THE TASK ▸ Reproduce every line in the listing that contains the word "build".
>> Start
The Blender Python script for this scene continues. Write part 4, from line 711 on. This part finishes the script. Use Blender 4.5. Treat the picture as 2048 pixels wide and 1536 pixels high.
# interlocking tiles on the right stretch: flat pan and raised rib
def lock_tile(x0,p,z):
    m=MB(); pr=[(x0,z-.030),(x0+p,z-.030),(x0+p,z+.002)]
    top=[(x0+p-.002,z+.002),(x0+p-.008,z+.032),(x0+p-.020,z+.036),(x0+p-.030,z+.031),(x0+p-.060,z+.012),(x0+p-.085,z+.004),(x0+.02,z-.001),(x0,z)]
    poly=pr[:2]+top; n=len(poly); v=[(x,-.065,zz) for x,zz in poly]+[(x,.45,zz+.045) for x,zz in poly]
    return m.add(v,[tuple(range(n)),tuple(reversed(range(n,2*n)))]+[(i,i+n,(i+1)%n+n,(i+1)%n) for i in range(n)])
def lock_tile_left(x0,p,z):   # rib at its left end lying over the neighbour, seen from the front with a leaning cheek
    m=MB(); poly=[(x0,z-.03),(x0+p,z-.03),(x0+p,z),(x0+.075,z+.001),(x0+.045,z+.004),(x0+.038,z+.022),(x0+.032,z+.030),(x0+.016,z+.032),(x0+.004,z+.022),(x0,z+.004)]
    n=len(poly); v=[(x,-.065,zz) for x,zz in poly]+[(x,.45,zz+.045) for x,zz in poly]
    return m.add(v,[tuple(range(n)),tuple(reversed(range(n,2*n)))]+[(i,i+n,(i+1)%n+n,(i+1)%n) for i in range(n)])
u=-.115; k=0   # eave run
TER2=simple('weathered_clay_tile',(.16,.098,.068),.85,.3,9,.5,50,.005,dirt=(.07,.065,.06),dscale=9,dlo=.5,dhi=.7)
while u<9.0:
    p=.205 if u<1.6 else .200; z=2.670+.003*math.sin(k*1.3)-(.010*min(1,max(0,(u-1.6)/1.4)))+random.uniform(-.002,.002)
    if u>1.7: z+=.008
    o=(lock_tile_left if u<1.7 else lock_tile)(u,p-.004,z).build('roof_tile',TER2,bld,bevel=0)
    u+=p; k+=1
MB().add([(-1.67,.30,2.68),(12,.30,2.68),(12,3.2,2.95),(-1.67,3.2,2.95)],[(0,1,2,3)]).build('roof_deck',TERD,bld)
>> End
ANSWER FOR THIS EXERCISE ▸
    o=(lock_tile_left if u<1.7 else lock_tile)(u,p-.004,z).build('roof_tile',TER2,bld,bevel=0)
MB().add([(-1.67,.30,2.68),(12,.30,2.68),(12,3.2,2.95),(-1.67,3.2,2.95)],[(0,1,2,3)]).build('roof_deck',TERD,bld)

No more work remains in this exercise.